[Collected data entries]
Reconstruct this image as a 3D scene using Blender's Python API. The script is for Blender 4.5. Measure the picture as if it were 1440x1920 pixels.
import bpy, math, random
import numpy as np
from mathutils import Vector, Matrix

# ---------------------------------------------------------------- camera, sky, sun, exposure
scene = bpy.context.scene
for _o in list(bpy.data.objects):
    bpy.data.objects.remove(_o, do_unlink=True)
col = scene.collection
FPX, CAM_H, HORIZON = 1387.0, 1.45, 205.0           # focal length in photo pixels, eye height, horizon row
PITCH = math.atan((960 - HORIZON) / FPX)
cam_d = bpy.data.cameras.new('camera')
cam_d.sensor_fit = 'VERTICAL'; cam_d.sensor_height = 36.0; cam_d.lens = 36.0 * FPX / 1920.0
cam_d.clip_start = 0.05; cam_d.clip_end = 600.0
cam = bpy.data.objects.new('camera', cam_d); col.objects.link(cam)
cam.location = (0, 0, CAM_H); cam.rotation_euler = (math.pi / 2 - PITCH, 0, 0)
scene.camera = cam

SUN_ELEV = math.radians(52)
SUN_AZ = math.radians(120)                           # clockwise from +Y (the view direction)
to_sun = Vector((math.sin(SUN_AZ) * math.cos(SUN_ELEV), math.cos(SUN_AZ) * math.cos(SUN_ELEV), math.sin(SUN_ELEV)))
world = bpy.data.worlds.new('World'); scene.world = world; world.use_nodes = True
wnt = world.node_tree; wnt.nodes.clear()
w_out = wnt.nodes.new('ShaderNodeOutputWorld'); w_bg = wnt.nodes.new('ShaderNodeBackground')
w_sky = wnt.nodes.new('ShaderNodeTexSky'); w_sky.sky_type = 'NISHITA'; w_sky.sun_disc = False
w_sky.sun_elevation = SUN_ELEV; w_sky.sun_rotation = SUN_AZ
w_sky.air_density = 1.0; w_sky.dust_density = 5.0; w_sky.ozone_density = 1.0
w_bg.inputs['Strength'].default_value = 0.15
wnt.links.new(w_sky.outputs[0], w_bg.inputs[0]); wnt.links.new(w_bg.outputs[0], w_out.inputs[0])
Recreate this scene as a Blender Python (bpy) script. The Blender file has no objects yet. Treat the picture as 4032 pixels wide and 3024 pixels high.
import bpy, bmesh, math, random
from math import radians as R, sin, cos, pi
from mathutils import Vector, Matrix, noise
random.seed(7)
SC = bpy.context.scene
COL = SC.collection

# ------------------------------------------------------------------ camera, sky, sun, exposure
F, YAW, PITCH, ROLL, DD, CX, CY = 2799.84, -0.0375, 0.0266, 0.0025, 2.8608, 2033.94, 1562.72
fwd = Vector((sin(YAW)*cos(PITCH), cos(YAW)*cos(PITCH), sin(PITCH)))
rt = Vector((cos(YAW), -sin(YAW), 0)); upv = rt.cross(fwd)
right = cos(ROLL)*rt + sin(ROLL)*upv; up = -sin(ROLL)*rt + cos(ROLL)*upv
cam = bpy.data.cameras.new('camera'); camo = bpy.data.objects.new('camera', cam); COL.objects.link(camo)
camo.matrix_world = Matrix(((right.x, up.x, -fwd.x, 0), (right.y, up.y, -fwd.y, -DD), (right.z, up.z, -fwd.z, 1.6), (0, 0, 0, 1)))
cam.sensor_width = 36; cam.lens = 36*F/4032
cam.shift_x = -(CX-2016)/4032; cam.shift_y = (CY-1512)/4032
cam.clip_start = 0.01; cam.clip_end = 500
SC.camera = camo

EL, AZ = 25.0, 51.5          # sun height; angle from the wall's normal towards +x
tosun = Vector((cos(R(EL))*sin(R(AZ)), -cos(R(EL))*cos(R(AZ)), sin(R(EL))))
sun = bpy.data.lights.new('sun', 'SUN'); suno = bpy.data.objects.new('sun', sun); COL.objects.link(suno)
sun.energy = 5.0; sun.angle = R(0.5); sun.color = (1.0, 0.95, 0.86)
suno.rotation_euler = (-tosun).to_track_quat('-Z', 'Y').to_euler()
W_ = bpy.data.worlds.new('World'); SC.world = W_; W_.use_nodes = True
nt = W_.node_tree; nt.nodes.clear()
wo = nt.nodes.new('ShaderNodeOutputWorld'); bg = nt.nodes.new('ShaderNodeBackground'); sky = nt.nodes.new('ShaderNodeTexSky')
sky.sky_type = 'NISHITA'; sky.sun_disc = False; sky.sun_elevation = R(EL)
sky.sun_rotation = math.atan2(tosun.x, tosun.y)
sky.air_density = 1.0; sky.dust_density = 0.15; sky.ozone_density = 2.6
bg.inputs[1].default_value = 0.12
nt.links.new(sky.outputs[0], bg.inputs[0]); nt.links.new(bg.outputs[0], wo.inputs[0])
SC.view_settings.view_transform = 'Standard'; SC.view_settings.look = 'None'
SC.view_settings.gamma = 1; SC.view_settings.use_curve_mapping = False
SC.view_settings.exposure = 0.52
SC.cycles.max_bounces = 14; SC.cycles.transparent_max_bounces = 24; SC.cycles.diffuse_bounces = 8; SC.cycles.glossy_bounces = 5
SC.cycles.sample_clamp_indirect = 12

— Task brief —
Set down, exactly and alone, the run of lines from the line that has "Recreate this scene" to the line that has "SC.camera = camo".

— Full answer —
Recreate this scene as a Blender Python (bpy) script. The Blender file has no objects yet. Treat the picture as 4032 pixels wide and 3024 pixels high.
import bpy, bmesh, math, random
from math import radians as R, sin, cos, pi
from mathutils import Vector, Matrix, noise
random.seed(7)
SC = bpy.context.scene
COL = SC.collection

# ------------------------------------------------------------------ camera, sky, sun, exposure
F, YAW, PITCH, ROLL, DD, CX, CY = 2799.84, -0.0375, 0.0266, 0.0025, 2.8608, 2033.94, 1562.72
fwd = Vector((sin(YAW)*cos(PITCH), cos(YAW)*cos(PITCH), sin(PITCH)))
rt = Vector((cos(YAW), -sin(YAW), 0)); upv = rt.cross(fwd)
right = cos(ROLL)*rt + sin(ROLL)*upv; up = -sin(ROLL)*rt + cos(ROLL)*upv
cam = bpy.data.cameras.new('camera'); camo = bpy.data.objects.new('camera', cam); COL.objects.link(camo)
camo.matrix_world = Matrix(((right.x, up.x, -fwd.x, 0), (right.y, up.y, -fwd.y, -DD), (right.z, up.z, -fwd.z, 1.6), (0, 0, 0, 1)))
cam.sensor_width = 36; cam.lens = 36*F/4032
cam.shift_x = -(CX-2016)/4032; cam.shift_y = (CY-1512)/4032
cam.clip_start = 0.01; cam.clip_end = 500
SC.camera = camo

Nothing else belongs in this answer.